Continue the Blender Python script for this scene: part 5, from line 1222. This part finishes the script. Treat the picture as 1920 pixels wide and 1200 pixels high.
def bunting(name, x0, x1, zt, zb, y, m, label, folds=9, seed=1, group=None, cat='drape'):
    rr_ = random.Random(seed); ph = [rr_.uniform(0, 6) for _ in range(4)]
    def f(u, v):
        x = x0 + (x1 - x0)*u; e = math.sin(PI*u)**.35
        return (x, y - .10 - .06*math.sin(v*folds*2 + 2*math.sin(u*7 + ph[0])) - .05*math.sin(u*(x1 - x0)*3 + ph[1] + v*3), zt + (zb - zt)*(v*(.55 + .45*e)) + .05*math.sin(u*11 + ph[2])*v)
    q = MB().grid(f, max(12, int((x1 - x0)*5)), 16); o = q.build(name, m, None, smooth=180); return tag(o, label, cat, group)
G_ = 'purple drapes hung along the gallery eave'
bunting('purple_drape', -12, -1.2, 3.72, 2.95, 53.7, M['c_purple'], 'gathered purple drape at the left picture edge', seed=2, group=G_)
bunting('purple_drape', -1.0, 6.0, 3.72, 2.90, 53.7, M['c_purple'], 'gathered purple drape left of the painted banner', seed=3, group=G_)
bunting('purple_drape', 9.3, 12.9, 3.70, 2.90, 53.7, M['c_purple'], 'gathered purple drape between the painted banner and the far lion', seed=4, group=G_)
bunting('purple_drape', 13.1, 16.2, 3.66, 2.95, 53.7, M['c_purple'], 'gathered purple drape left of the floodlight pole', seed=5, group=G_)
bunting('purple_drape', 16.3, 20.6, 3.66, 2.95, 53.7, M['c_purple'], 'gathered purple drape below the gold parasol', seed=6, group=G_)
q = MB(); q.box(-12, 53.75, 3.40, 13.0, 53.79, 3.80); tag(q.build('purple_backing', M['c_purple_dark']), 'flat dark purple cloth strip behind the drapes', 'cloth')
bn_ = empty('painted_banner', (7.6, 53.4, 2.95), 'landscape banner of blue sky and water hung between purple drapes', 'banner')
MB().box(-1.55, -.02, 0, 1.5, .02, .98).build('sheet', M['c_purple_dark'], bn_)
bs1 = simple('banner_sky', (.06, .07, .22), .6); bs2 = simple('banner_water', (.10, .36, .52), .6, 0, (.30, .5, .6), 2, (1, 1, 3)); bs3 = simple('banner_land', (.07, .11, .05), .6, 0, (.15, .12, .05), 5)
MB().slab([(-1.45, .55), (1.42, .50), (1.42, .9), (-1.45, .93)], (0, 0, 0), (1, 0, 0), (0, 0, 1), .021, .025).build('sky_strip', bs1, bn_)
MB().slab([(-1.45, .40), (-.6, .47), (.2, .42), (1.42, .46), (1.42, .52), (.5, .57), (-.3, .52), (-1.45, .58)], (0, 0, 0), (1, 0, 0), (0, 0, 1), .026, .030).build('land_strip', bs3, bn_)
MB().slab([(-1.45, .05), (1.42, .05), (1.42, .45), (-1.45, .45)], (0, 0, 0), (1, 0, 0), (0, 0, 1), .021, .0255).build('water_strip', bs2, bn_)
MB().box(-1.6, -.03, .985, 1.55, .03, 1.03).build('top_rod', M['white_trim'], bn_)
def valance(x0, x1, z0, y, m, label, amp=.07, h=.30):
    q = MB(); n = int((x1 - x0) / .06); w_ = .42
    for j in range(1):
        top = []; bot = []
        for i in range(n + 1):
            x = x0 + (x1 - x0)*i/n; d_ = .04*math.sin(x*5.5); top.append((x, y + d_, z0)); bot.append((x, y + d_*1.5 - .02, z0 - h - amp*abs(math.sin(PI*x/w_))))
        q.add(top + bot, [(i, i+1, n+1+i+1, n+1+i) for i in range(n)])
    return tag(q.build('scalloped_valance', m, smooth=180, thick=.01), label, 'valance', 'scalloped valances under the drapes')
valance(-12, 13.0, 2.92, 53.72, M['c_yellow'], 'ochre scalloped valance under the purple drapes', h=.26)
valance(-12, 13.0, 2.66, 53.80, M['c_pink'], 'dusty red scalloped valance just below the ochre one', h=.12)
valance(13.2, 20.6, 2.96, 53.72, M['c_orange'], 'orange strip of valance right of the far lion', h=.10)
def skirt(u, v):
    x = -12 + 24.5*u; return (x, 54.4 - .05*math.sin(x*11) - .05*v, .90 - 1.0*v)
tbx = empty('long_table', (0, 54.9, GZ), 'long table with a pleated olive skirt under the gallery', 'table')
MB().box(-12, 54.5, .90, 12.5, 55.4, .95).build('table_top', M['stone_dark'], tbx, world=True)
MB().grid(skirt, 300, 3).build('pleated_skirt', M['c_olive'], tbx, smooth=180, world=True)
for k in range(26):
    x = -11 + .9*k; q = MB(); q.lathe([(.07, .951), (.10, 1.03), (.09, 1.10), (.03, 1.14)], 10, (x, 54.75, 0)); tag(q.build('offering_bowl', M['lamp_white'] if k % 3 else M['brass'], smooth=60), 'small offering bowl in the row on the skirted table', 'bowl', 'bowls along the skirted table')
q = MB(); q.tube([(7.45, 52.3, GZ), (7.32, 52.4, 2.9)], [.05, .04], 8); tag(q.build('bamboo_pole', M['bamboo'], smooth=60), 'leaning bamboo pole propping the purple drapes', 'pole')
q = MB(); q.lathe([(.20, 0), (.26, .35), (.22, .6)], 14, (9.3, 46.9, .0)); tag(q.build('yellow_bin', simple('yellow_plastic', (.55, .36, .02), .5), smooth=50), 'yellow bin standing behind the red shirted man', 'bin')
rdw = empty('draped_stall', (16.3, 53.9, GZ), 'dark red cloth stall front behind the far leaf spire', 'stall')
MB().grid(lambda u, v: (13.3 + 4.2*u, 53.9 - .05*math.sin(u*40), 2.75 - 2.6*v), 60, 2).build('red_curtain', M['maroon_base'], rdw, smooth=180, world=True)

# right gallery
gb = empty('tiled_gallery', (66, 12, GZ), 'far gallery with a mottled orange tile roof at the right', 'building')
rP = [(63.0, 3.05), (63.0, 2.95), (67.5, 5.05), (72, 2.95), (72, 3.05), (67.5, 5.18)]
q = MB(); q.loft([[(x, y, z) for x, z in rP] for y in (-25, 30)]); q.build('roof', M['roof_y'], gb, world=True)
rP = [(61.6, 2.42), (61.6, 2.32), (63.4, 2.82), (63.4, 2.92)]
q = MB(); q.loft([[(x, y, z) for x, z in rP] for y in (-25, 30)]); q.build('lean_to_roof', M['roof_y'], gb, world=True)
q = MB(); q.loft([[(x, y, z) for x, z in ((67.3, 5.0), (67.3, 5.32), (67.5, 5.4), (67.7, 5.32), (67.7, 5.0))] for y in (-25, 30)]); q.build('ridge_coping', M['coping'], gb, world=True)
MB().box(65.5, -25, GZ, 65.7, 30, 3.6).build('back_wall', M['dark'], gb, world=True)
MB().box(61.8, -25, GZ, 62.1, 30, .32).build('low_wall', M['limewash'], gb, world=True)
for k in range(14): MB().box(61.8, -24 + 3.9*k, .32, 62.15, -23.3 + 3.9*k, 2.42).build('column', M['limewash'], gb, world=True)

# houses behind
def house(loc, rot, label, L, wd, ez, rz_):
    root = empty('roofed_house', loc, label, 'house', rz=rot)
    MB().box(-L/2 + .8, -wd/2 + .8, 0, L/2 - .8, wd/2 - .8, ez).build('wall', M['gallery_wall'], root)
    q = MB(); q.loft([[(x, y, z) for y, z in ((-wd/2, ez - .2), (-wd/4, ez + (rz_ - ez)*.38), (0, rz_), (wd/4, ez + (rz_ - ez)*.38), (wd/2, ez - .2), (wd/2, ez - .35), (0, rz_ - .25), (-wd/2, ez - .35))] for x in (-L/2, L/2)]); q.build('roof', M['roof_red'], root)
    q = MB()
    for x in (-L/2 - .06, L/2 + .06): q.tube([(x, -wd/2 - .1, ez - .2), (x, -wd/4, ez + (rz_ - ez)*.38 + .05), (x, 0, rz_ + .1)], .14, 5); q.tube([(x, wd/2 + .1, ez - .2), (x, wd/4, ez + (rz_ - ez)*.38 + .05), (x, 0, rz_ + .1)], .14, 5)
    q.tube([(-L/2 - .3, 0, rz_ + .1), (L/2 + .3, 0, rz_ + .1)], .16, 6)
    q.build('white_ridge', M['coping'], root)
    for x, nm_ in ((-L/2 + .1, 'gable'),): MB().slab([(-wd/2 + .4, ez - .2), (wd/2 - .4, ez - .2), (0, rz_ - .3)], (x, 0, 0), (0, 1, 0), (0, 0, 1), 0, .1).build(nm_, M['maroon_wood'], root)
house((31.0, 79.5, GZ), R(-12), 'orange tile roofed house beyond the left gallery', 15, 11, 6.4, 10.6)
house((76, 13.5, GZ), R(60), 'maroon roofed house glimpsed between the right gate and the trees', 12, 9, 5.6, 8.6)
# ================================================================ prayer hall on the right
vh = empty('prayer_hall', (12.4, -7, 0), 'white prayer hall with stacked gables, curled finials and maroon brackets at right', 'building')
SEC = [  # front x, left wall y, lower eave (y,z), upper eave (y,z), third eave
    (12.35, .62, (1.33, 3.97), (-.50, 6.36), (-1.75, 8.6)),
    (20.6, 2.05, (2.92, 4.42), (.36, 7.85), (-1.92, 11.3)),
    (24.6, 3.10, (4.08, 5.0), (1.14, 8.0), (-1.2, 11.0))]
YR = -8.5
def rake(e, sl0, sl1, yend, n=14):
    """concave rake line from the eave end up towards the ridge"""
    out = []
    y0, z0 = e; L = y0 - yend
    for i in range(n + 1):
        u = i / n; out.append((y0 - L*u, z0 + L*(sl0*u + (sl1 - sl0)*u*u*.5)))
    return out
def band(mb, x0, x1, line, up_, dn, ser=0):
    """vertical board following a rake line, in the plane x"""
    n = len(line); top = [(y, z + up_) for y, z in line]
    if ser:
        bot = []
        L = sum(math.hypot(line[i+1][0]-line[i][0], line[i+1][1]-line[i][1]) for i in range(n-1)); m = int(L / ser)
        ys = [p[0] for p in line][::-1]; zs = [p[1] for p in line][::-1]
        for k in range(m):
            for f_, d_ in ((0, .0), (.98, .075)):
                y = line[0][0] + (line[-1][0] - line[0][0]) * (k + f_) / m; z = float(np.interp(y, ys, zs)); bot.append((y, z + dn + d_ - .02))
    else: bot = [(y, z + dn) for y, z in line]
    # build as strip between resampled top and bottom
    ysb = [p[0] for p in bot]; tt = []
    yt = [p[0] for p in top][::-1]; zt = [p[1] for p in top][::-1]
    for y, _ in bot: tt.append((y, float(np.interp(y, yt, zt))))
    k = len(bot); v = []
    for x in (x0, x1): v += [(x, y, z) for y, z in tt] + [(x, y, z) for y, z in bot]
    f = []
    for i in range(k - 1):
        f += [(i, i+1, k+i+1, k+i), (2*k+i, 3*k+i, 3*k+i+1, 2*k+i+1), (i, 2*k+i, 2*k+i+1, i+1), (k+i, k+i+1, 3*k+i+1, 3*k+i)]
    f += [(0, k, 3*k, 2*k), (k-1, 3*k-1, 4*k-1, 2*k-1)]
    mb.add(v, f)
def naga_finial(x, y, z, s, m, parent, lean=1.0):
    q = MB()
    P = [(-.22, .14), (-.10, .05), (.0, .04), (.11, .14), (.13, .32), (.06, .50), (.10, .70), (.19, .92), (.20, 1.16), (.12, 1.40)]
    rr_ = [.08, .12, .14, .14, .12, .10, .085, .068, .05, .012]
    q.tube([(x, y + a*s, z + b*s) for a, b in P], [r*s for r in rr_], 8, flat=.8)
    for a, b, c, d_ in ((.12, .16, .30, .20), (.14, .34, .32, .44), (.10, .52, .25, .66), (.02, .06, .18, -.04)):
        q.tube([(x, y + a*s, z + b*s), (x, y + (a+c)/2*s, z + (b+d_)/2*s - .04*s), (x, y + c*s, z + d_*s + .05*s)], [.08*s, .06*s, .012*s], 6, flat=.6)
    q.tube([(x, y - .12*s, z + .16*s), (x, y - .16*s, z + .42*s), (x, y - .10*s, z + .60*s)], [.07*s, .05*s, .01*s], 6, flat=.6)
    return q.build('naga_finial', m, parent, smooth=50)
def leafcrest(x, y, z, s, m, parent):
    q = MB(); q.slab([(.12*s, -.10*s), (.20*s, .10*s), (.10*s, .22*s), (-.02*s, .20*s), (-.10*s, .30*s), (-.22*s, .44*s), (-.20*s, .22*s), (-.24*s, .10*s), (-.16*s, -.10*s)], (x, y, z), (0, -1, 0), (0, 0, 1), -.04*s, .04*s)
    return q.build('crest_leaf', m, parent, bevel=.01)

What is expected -
Return exactly the lines from the line that has "M['dark'], gb, world=True)" to the line that has "for k in range(14): MB().box(61.8, -24", both of them included.

The output -
MB().box(65.5, -25, GZ, 65.7, 30, 3.6).build('back_wall', M['dark'], gb, world=True)
MB().box(61.8, -25, GZ, 62.1, 30, .32).build('low_wall', M['limewash'], gb, world=True)
for k in range(14): MB().box(61.8, -24 + 3.9*k, .32, 62.15, -23.3 + 3.9*k, 2.42).build('column', M['limewash'], gb, world=True)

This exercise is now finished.